Conley arrived at Lowell after he spent 21 years working in Asia, not only in the high-tech private sector but also in public service, most notably in a refugee camp at Thailand.
            Conley studied abroad in Taiwan for 15 months during his junior year of college. During his study he went to Thailand for 3 months to visit an old friend of the family, a Jesuit priest, during the Chinese Lunar New Year holiday. He later took a leave of absence from school to work with the Catholic Relief Service and the United Nations High Commissioner for Refugees for five months at the Thailand-Cambodia border.

Conley worked with refugees daily in two of the largest refugee camps in Thailand, mainly helping them complete paperwork for asylum applications in the United States. Most of the refugees were Khmer, and many others were ethnically Chinese and persecuted because are wealthy and educated, according to Conley. “After the Vietnam war, a guy named Pol Pot commanded a communist group called the Khmer Rouge, and he’s right up there with Hitler,” he said. “He killed two million Cambodians and just destroyed the country. So many refugees came across to Thailand.” He is still in touch with two of the refugees, who are now settled in Australia.
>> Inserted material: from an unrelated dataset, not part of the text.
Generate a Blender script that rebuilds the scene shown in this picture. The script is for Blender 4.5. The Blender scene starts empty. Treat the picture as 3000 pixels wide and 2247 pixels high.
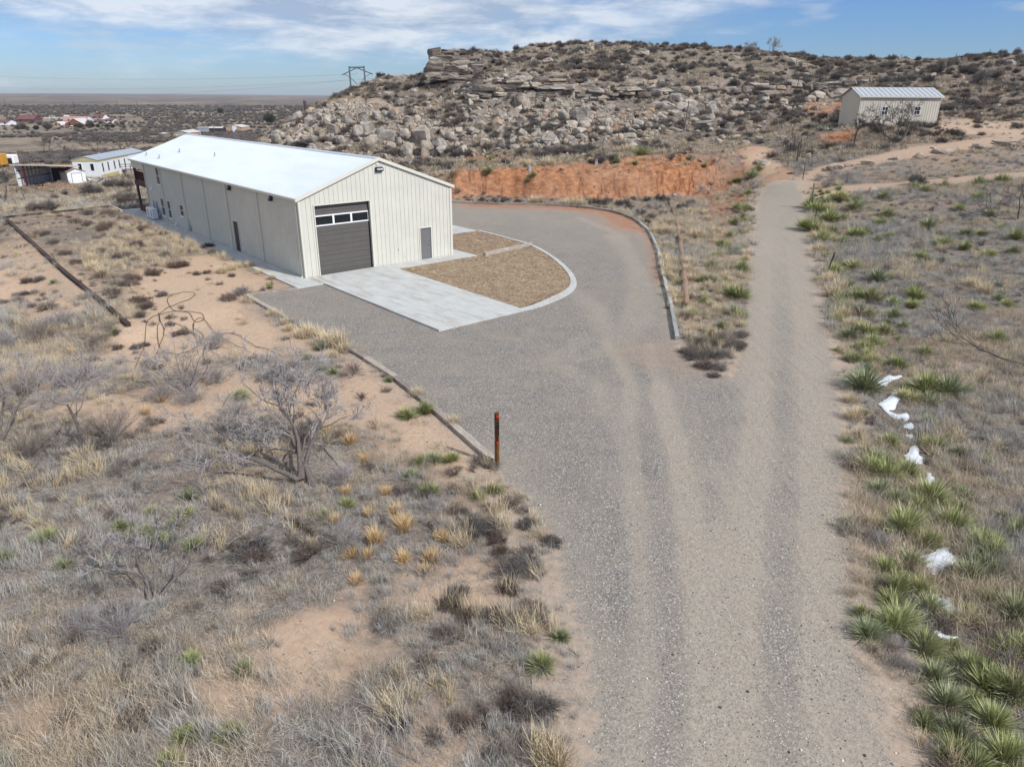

The experience furthered Conley’s interest in Asia and global public service. “I heard many stories of suffering and loss,” he said. “It woke me up to how fortunate I was. It was eye opening because I had never experienced poverty.”
            Conley returned to the United States to finish his senior year at Georgetown and earned a Bachelor degree in Science. Awarded the Sun Yat-Sen scholarship by the Taiwanese government, he went back to Taiwan in 1982 to enroll in graduate school at the National Cheng Chi University, a political studies university he attended for four years.
             An essay he wrote on the Taiwanese economic rise propelled him into the business world. Through an interview intended for his research paper, Conley became acquainted with the chairman of the computer company, Acer, Stan Shih. Conley was an employee and responsible for marketing.

 For roughly 21 years, Conley worked as a high-tech businessman, helping U.S. computer and software companies like Spyglass, Nuance Communications and Acer sell computer and networking technology in Asia.

After raising his family for 14 years in both Japan and Hong Kong, Conley decided to move the family back to America because he wanted his daughter to go to a high school in the United States. “I thought it might be too much of a reverse culture shock if her first experience in the United States was college,” he said.